INFORMATION PROVIDED:
** START **

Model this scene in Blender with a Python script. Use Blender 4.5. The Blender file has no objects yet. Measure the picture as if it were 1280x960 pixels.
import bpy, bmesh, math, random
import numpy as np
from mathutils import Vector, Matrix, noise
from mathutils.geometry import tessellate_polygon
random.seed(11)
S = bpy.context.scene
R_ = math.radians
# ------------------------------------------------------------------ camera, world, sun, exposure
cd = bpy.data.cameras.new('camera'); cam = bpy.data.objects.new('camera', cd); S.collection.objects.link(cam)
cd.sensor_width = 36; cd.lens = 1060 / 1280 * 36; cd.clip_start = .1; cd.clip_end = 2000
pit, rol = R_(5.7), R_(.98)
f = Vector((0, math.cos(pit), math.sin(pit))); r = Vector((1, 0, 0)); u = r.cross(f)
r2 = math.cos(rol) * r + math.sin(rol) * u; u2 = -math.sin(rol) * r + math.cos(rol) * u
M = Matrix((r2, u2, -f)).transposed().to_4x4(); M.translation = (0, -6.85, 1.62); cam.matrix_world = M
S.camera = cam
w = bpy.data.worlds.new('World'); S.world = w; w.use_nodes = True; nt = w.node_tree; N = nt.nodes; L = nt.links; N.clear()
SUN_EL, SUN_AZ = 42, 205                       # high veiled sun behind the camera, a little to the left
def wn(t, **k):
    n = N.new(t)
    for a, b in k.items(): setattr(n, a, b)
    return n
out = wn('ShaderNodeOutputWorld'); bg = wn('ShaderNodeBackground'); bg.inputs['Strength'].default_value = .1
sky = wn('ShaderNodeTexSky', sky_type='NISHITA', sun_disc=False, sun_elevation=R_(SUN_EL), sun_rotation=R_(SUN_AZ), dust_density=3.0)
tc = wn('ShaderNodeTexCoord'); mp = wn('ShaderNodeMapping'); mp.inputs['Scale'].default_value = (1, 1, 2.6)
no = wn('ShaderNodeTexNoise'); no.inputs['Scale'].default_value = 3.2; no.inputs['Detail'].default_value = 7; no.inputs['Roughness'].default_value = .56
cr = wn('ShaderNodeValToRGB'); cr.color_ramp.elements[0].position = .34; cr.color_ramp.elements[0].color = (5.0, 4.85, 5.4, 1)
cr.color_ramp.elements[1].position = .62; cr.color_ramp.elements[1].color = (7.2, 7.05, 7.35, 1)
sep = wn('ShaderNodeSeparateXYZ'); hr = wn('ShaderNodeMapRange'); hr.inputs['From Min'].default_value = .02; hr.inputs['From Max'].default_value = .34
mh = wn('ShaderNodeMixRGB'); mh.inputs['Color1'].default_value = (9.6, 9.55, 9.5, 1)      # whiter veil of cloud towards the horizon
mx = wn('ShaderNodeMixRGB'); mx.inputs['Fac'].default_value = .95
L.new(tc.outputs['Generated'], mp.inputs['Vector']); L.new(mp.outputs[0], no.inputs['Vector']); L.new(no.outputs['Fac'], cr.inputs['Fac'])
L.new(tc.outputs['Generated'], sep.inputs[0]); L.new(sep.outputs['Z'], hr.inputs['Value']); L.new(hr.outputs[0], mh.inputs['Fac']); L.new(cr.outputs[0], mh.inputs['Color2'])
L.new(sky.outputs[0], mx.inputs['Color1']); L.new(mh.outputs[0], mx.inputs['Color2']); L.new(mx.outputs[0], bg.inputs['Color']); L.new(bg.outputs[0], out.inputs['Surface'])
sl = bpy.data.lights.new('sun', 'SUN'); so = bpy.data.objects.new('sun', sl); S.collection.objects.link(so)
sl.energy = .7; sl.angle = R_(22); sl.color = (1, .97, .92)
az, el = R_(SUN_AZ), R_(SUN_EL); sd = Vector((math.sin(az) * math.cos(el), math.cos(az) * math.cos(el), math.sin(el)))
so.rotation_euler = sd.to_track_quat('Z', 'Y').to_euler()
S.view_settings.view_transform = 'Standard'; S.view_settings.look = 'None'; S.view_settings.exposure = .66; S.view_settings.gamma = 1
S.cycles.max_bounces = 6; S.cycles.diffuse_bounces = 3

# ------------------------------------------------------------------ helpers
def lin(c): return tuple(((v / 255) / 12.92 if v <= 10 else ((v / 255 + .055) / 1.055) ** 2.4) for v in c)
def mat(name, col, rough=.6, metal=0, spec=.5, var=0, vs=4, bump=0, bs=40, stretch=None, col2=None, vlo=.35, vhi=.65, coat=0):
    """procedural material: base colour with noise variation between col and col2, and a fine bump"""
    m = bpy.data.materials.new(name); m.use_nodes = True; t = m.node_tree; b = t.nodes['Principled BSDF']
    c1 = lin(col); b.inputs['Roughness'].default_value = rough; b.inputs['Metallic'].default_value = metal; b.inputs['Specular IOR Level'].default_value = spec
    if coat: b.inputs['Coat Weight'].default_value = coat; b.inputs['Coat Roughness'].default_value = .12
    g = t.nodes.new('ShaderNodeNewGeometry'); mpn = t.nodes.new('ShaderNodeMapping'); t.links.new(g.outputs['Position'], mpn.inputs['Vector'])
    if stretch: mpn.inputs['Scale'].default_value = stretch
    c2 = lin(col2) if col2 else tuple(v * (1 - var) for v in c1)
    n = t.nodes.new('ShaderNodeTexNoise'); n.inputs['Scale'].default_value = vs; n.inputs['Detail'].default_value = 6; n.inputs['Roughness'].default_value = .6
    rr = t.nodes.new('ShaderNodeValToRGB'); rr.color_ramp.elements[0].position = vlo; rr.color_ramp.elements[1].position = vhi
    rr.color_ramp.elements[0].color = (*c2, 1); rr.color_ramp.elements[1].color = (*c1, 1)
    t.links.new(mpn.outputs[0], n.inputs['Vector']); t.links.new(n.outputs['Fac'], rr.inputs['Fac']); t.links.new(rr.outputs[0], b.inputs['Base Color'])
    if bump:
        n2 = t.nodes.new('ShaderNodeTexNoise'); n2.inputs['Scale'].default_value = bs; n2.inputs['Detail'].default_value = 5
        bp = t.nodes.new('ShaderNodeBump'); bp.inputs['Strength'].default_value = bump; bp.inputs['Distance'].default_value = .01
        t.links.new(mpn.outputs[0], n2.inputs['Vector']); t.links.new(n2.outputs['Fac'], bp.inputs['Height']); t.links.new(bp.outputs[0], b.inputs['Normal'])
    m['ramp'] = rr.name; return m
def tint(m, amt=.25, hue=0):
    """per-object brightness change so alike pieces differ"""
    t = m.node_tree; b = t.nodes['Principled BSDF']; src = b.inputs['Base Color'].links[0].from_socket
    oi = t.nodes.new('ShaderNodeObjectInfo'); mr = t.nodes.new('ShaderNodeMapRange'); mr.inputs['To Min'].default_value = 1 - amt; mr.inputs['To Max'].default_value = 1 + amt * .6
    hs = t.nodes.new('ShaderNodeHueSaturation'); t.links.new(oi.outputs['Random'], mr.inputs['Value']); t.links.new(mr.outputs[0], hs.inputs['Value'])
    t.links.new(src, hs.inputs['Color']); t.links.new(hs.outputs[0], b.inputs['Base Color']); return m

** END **
** START **

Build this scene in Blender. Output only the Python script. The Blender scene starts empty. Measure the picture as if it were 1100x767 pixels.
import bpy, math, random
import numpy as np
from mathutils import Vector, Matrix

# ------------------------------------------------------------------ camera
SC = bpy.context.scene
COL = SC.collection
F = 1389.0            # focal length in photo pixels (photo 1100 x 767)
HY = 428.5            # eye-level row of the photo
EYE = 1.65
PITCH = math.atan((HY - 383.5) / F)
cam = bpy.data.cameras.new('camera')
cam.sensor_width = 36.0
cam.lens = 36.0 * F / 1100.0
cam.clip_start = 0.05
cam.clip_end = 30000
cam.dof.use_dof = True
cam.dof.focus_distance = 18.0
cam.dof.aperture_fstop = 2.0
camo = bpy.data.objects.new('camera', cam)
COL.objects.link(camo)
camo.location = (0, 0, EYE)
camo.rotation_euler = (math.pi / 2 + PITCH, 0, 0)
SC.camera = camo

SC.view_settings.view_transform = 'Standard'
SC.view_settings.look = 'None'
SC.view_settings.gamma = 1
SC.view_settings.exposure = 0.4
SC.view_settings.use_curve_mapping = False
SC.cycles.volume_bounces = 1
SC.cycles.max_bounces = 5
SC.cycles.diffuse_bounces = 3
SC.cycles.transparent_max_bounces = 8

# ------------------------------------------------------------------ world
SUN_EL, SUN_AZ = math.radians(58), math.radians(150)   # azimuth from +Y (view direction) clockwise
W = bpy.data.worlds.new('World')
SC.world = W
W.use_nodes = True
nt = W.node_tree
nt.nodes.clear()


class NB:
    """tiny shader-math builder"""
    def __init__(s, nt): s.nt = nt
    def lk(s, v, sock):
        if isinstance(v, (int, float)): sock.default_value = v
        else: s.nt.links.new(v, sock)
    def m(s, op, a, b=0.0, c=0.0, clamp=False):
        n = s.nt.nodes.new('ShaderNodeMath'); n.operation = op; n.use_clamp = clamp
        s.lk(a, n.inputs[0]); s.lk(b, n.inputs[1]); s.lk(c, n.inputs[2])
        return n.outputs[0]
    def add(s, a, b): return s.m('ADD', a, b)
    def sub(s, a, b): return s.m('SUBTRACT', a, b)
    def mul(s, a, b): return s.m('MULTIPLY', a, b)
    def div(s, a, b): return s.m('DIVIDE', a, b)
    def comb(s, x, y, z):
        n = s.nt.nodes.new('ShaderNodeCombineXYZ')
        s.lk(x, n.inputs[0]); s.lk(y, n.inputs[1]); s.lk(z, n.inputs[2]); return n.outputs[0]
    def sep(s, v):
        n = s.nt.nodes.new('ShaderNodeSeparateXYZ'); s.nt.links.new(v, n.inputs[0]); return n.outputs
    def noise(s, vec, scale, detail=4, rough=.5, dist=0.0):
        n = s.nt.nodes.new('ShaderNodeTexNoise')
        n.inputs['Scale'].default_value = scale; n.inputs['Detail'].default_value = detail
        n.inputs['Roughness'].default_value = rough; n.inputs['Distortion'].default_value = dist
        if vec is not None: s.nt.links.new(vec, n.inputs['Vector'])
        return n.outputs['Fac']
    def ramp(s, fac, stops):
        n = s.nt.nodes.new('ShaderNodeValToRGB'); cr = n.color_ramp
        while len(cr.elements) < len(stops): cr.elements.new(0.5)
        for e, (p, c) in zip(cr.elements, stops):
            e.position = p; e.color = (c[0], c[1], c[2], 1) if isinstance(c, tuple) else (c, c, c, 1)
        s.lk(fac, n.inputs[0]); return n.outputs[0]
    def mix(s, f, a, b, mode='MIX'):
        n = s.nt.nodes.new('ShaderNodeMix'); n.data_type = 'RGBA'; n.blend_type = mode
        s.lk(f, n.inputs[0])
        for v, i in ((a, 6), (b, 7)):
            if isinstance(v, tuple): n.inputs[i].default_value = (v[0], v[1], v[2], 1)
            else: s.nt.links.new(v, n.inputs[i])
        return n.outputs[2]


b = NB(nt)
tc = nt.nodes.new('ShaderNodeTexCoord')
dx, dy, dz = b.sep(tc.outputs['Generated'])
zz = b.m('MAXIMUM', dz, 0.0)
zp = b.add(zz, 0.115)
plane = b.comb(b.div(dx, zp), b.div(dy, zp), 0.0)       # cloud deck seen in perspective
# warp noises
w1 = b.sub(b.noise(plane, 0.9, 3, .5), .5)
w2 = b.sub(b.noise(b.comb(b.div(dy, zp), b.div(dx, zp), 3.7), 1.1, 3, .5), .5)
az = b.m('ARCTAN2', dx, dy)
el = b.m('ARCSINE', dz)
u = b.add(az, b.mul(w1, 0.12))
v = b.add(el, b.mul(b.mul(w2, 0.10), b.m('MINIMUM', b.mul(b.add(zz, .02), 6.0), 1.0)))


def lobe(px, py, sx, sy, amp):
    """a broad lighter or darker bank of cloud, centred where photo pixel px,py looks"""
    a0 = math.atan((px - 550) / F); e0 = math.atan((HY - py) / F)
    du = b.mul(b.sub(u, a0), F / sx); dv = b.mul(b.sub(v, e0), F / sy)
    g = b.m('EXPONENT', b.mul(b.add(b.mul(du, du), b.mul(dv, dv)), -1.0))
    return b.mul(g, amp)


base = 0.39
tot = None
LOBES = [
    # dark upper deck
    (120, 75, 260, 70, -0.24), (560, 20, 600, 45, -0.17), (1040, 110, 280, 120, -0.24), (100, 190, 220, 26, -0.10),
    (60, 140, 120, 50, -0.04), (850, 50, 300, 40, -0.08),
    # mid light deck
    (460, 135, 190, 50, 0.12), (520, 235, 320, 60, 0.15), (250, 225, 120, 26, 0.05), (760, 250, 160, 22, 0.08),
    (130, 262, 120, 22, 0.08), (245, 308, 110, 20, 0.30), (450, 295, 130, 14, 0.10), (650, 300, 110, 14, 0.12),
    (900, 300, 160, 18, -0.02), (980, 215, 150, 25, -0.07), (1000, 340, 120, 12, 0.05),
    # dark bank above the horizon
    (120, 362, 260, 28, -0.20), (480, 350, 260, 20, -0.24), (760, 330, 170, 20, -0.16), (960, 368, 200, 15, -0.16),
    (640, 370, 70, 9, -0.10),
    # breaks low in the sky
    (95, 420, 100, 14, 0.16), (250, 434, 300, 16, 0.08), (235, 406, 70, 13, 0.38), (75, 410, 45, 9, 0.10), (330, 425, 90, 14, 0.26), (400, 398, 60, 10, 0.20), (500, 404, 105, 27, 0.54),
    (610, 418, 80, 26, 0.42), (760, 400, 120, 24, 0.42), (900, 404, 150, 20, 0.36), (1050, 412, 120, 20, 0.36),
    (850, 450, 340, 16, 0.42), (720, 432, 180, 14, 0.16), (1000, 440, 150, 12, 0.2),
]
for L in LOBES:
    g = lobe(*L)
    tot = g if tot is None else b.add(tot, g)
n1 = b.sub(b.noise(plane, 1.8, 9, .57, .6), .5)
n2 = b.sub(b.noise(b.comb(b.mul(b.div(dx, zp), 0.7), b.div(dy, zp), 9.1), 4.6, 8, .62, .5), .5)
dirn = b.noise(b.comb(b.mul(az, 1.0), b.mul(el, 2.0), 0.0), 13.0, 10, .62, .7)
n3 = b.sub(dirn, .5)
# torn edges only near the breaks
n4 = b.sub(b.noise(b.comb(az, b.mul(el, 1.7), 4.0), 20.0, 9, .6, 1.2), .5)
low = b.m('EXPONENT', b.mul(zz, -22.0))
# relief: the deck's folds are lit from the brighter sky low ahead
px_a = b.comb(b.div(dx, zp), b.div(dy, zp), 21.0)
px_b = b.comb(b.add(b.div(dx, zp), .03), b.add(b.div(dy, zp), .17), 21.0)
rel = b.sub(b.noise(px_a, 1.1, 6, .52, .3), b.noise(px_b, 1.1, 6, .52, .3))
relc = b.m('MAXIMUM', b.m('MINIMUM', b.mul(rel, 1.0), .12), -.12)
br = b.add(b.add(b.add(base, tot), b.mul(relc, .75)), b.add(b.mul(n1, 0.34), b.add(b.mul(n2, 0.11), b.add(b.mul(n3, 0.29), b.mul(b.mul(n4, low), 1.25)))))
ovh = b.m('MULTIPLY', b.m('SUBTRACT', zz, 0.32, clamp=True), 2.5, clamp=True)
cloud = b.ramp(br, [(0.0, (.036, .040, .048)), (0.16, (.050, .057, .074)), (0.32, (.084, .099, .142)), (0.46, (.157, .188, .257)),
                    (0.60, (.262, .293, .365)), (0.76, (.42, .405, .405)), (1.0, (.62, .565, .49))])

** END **
** START **

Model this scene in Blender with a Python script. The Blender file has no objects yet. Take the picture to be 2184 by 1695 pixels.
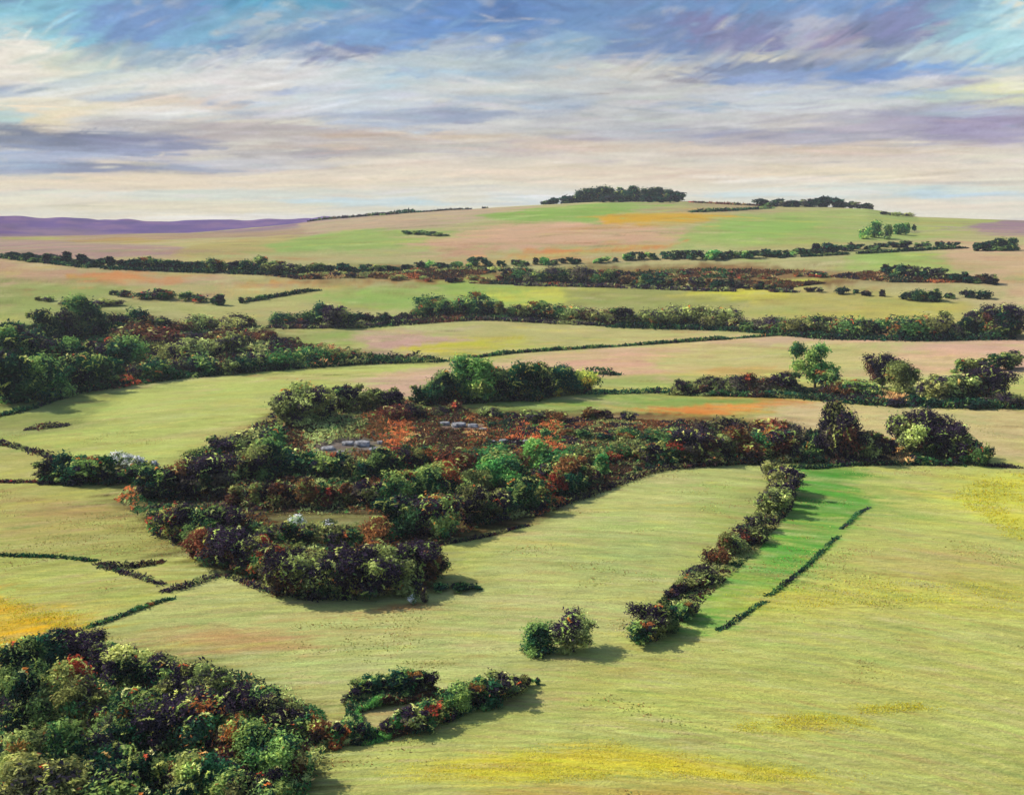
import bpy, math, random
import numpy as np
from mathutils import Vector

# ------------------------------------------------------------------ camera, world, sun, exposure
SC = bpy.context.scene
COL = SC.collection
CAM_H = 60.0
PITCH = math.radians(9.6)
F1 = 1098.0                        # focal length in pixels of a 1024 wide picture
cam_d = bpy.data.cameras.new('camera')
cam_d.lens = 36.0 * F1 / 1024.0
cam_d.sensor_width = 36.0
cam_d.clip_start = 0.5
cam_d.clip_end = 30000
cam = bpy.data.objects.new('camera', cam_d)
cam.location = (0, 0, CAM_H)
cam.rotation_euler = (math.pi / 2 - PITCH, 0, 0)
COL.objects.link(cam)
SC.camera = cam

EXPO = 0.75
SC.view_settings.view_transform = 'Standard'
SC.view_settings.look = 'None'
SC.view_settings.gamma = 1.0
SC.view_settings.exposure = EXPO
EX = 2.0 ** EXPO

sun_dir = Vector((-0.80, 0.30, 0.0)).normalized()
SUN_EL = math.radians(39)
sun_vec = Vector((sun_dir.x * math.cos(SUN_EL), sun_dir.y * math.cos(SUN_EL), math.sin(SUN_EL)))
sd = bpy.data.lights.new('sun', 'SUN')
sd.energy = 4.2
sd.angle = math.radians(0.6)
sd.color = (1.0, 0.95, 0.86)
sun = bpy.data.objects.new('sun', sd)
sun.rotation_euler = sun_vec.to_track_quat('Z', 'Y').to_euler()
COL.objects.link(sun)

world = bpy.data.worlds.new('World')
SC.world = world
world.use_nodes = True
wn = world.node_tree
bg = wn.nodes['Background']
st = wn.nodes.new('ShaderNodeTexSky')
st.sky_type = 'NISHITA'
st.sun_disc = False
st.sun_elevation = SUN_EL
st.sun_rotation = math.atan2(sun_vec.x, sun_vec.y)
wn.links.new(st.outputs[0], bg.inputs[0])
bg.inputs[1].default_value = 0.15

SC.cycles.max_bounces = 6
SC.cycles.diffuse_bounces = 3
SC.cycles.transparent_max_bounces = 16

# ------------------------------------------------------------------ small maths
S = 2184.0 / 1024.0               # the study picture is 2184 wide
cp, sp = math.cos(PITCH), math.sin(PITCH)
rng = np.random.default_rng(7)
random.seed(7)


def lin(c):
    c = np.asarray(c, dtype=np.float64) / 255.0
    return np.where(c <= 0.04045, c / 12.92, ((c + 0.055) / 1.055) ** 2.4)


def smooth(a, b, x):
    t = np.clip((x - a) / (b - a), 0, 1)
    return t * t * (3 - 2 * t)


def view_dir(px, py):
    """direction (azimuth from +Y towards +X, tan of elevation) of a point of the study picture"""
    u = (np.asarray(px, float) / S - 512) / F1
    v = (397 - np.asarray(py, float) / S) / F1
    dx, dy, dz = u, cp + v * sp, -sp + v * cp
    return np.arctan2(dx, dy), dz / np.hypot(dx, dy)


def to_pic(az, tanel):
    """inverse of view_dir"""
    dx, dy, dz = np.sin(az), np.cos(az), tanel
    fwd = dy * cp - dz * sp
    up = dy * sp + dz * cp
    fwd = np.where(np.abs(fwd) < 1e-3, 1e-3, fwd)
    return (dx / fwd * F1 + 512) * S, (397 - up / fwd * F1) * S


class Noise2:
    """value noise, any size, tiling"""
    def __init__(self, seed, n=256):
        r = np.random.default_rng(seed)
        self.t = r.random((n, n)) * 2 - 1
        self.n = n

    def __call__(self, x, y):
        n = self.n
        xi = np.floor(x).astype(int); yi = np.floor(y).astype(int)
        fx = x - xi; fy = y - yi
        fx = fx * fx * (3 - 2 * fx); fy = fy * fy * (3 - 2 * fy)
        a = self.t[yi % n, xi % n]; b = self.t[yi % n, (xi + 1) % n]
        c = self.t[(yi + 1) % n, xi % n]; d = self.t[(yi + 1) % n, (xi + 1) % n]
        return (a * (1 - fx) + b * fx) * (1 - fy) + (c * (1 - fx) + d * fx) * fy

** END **

EXERCISE DESCRIPTION:
Look back at the data above. Transcribe exactly the lines starting at the line that contains "Build this scene" and ending at the line that contains "nt.nodes.clear()".

REPLY TO THE TASK:
Build this scene in Blender. Output only the Python script. The Blender scene starts empty. Measure the picture as if it were 1100x767 pixels.
import bpy, math, random
import numpy as np
from mathutils import Vector, Matrix

# ------------------------------------------------------------------ camera
SC = bpy.context.scene
COL = SC.collection
F = 1389.0            # focal length in photo pixels (photo 1100 x 767)
HY = 428.5            # eye-level row of the photo
EYE = 1.65
PITCH = math.atan((HY - 383.5) / F)
cam = bpy.data.cameras.new('camera')
cam.sensor_width = 36.0
cam.lens = 36.0 * F / 1100.0
cam.clip_start = 0.05
cam.clip_end = 30000
cam.dof.use_dof = True
cam.dof.focus_distance = 18.0
cam.dof.aperture_fstop = 2.0
camo = bpy.data.objects.new('camera', cam)
COL.objects.link(camo)
camo.location = (0, 0, EYE)
camo.rotation_euler = (math.pi / 2 + PITCH, 0, 0)
SC.camera = camo

SC.view_settings.view_transform = 'Standard'
SC.view_settings.look = 'None'
SC.view_settings.gamma = 1
SC.view_settings.exposure = 0.4
SC.view_settings.use_curve_mapping = False
SC.cycles.volume_bounces = 1
SC.cycles.max_bounces = 5
SC.cycles.diffuse_bounces = 3
SC.cycles.transparent_max_bounces = 8

# ------------------------------------------------------------------ world
SUN_EL, SUN_AZ = math.radians(58), math.radians(150)   # azimuth from +Y (view direction) clockwise
W = bpy.data.worlds.new('World')
SC.world = W
W.use_nodes = True
nt = W.node_tree
nt.nodes.clear()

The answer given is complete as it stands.